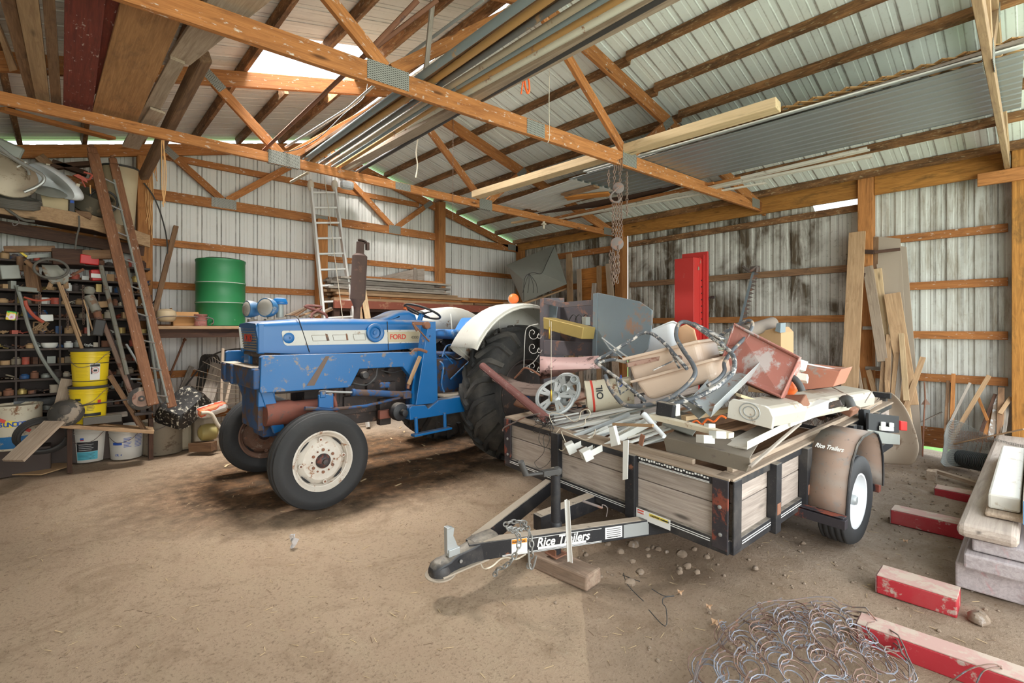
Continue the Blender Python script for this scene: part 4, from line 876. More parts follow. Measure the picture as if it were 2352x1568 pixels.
for y, z in ((.045, .235), (.04, .085), (TW-.045, .22), (TW-.045, .09)):
    b = MB(); b.lathe([(.011, 0), (.011, .006), (.005, .009), (.001, .009)], (-.024, y, z), (-1, 0, 0), 8); tb(b, 'bolt', M['steel'])
for x in (.48, .94):
    b = MB(); b.box((x, -.05, .115), (.05, .012, .07)); tb(b, 'pocket_bracket', M['rust'], .012)
# pinstripes and stickers
for y0, y1 in ((.10, .44), (.67, 1.26), (1.35, 1.85)):
    b = MB()
    for z in (.028, .040): b.box((-.0235, (y0+y1)/2, z), (.002, y1-y0, .004))
    tb(b, 'pinstripe', M['label'])
b = MB()
for z in (.352, .346): b.box((-.0155, .34, z), (.002, .46, .003))
tb(b, 'pinstripe', M['label'])
b = MB()
for x0, x1 in ((.09, .44), (.52, .89)):
    for z in (.022, .036): b.box(((x0+x1)/2, -.0235, z), (x1-x0, .002, .004))
tb(b, 'pinstripe', M['label'])
def tdecal(x, y0, y1, z0, z1, mat, name='sticker', dx=0):
    b = MB(); b.box((x-dx, (y0+y1)/2, (z0+z1)/2), (.002, y1-y0, z1-z0)); return tb(b, name, mat)
tdecal(-.024, .345, .585, -.004, .058, M['label']); tdecal(-.0255, .53, .575, .030, .052, M['inkred']); tdecal(-.0255, .36, .49, .034, .052, M['inkyellow'])
def ttext(s, p, right, up, size, mat, name='sticker_lettering', **k): return text(s, lw(*p), TM.to_3x3() @ Vector(right), TM.to_3x3() @ Vector(up), size, mat, TR, name, **k)
ttext('DANGER', (-.0275, .572, .037), (0, -1, 0), (0, 0, 1), .012, M['label'], bold=True)
ttext('CAUTION', (-.0275, .48, .038), (0, -1, 0), (0, 0, 1), .014, M['ink'], bold=True); ttext('WARNING', (-.0275, .41, .038), (0, -1, 0), (0, 0, 1), .012, M['ink'], bold=True)
b = MB()
for q in range(26):
    y = .12+.018*q; b.box((-.0155, y, .372+random.uniform(-.004, .004)), (.002, .011, random.uniform(.006, .014)))
tb(b, 'worn_rail_lettering', M['label'])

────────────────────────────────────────

Please write out all of the material above without changing a word, and omit any pictures.

WRITTEN SOLUTION –
Continue the Blender Python script for this scene: part 4, from line 876. More parts follow. Measure the picture as if it were 2352x1568 pixels.
for y, z in ((.045, .235), (.04, .085), (TW-.045, .22), (TW-.045, .09)):
    b = MB(); b.lathe([(.011, 0), (.011, .006), (.005, .009), (.001, .009)], (-.024, y, z), (-1, 0, 0), 8); tb(b, 'bolt', M['steel'])
for x in (.48, .94):
    b = MB(); b.box((x, -.05, .115), (.05, .012, .07)); tb(b, 'pocket_bracket', M['rust'], .012)
# pinstripes and stickers
for y0, y1 in ((.10, .44), (.67, 1.26), (1.35, 1.85)):
    b = MB()
    for z in (.028, .040): b.box((-.0235, (y0+y1)/2, z), (.002, y1-y0, .004))
    tb(b, 'pinstripe', M['label'])
b = MB()
for z in (.352, .346): b.box((-.0155, .34, z), (.002, .46, .003))
tb(b, 'pinstripe', M['label'])
b = MB()
for x0, x1 in ((.09, .44), (.52, .89)):
    for z in (.022, .036): b.box(((x0+x1)/2, -.0235, z), (x1-x0, .002, .004))
tb(b, 'pinstripe', M['label'])
def tdecal(x, y0, y1, z0, z1, mat, name='sticker', dx=0):
    b = MB(); b.box((x-dx, (y0+y1)/2, (z0+z1)/2), (.002, y1-y0, z1-z0)); return tb(b, name, mat)
tdecal(-.024, .345, .585, -.004, .058, M['label']); tdecal(-.0255, .53, .575, .030, .052, M['inkred']); tdecal(-.0255, .36, .49, .034, .052, M['inkyellow'])
def ttext(s, p, right, up, size, mat, name='sticker_lettering', **k): return text(s, lw(*p), TM.to_3x3() @ Vector(right), TM.to_3x3() @ Vector(up), size, mat, TR, name, **k)
ttext('DANGER', (-.0275, .572, .037), (0, -1, 0), (0, 0, 1), .012, M['label'], bold=True)
ttext('CAUTION', (-.0275, .48, .038), (0, -1, 0), (0, 0, 1), .014, M['ink'], bold=True); ttext('WARNING', (-.0275, .41, .038), (0, -1, 0), (0, 0, 1), .012, M['ink'], bold=True)
b = MB()
for q in range(26):
    y = .12+.018*q; b.box((-.0155, y, .372+random.uniform(-.004, .004)), (.002, .011, random.uniform(.006, .014)))
tb(b, 'worn_rail_lettering', M['label'])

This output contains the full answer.